Em 1986, quando Tatiana nasceu, a participação da mulher no mercado de trabalho era bem menor. Segundo dados do IBGE, na década de oitenta 26,64% da população feminina acima dos 10 anos era economicamente ativa. Em 2010, a participação das mulheres saltou para 48,88%. A idade média que as mulheres tinham o primeiro filho também era menor que a de hoje e o número de filhos também caiu de lá para cá. Na década de 80, a taxa de fecundidade era de 4,3 filhos. Atualmente, a brasileira, em média, não chega a ter dois filhos.

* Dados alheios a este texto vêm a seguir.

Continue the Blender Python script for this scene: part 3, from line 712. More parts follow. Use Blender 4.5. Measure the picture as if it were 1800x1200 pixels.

Na visão de Dado Shneider, doutor em comunicação e especialista em comportamento das gerações, os jovens têm adiado tanto a saída da casa dos pais como o momento de ter filhos, principalmente, por um simples motivo: o aumento da expectativa de vida. Segundo o IBGE, nos anos 70 a expectativa de vida era de 57,6 anos, em 2010 já era de 73,9. “Hoje quem tem 30 anos vai morrer perto dos cem. Logo vai querer ter filhos com quase 40 e, para isso, vai optar por casar com uns 35. É matemática. Os jovens estão alongando tudo”, explica.
Claro que pesam no comportamento da atual geração de jovens diversos outros motivos subjetivos. Shneider ressalta que as prioridades foram se transformando ao longo das décadas. “Na geração dos pais dos jovens de hoje o sucesso era ter casa própria e família. Mas quem tem 30 hoje não quer ser dono de nada. Não tem afã por uma casa própria, pois quer mobilidade. Hoje o mundo é pequeno e possível, você pode pleitear uma vaga de emprego em Singapura”, explica.
Na opinião do especialista, a pessoa que morava com os pais depois dos trinta era exceção, e hoje já é mais comum. Embora já tenham algum tipo de renda, um a cada quatro jovens – de 25 a 34 anos – ainda vive com a família, é a chamada “geração canguru”. “Não acho errado é apenas fruto do nosso tempo. Antes havia uma necessidade de sair de casa para ter liberdade, hoje já não é assim. Muitos preferem prolongar o tempo com os pais para manter um padrão de vida que não conseguiriam sozinhos. Antes os pais também induziam mais os filhos a saírem”, diz.
Um dos motivos que faz esses jovens continuarem com a família é o prolongamento dos estudos. Segundo o estudo Síntese de Indicadores Sociais (2016), do IBGE, os brasileiros de até 34 anos que moram com os pais tendem a ser mais escolarizados do que aqueles com a mesma faixa etária que moram sozinhos. Recém-formada em jornalismo, Daniela Belamirno, de 23 anos, deve deixar a casa dos pais em Susano, na grande São Paulo, nos próximos meses. A saída, no entanto, é parcial. Ela vai fazer um intercâmbio de meio semestre para aprimorar o conhecimento da língua inglesa. “Depois volto para casa. Ainda sou totalmente dependente deles”, conta.
Aos 23 anos, a mãe de Daniela também morava com os pais, mas era mãe. Solteira, já tinha uma escola de dança que a ajudou a sustentar a filha. “Como ela sempre ouviu que tinha que se virar cedo, trabalhou cedo e conseguiu se realizar profissionalmente mais cedo. Essa era a prioridade”, explica. No caso de Daniela, não há essa pressão de “resolver a vida” o mais rápido possível. “Eles não me mimam, mas estão felizes de poder investir na minha educação e poder dar uma base melhor para conseguir o meu futuro de forma sólida”, ressalta.